Paying employees in arrears should necessitate an interest payment to the employee / by kevin murray

While there are those jobs, which typically consist of gig jobs or cash jobs in which the person so doing the work does gets paid the same day, that isn’t the way that it is for most regular employees, of which very few of those get paid same day’s wages for same day’s work.
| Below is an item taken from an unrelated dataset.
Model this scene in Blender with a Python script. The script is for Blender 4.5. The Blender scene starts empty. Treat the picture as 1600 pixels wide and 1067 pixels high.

Rather, they are on a schedule to be paid, which, depending on the company, might be weekly, bi-weekly, semi-monthly, or monthly, and the pay is made after the labor has been accomplished.  In other words, for those who are paid weekly, they are typically receiving their paycheck for the previous workweek and not the current workweek, which means that their pay is in arrears.  This, in itself, is not illegal; it simply is the way that business is conducted in America.

 Nevertheless, we read in Holy Scripture, “‘The wages of a hired servant shall not remain with you all night until the morning.” (Leviticus 19:13)  It would seem that back in biblical times servants were paid their wages at the completion of their day’s work, and so it does seem like we have regressed where employees have to wait days or even weeks to be paid their wages, as if American corporations can’t figure out how to pay what they owe to their employees promptly, or perhaps it’s this way because it’s been this way for so long, that they don’t even give any thought to it.

 When it comes to money, it has to be recognized that plenty of institutions make it their business to take money that is in their hands and to invest it in things such as equities, bonds, CDs, and the like.  The bottom line is that corporations have an abiding drive to take the money that they have on hand and do something constructive with it, so that the cash is effectively put to work, in order to make additional money, by, for instance, interest payments on short-term CDs or via money market funds.  This so indicates that there is a reason why companies prefer to pay employees in arrears, which is as straightforward as the fact that money makes money.  So too, it has to be recognized that in the era of inflation, money of today is worth more than money in two weeks' time. In short, employees, in aggregate, are getting the short end of the stick whenever they aren’t paid at the completion of a day’s work, or very soon thereafter.  The fair solution to such would seem to be something in which wages in arrears are entitled to interest being paid, because in a sense, the employee is loaning their labor pay to the employer and ought to be compensated for so doing.

 A fair structure, therefore, would be for a company of one hundred employees or more, being mandated by law that those employees be entitled to an interest payment for the monies so held in arrears for their labor, of which that interest rate would be calculated based upon the prevailing Federal Funds rate or something similar to such.  This then would be fair and appreciated by those who have done their part and should therefore be fully compensated for such.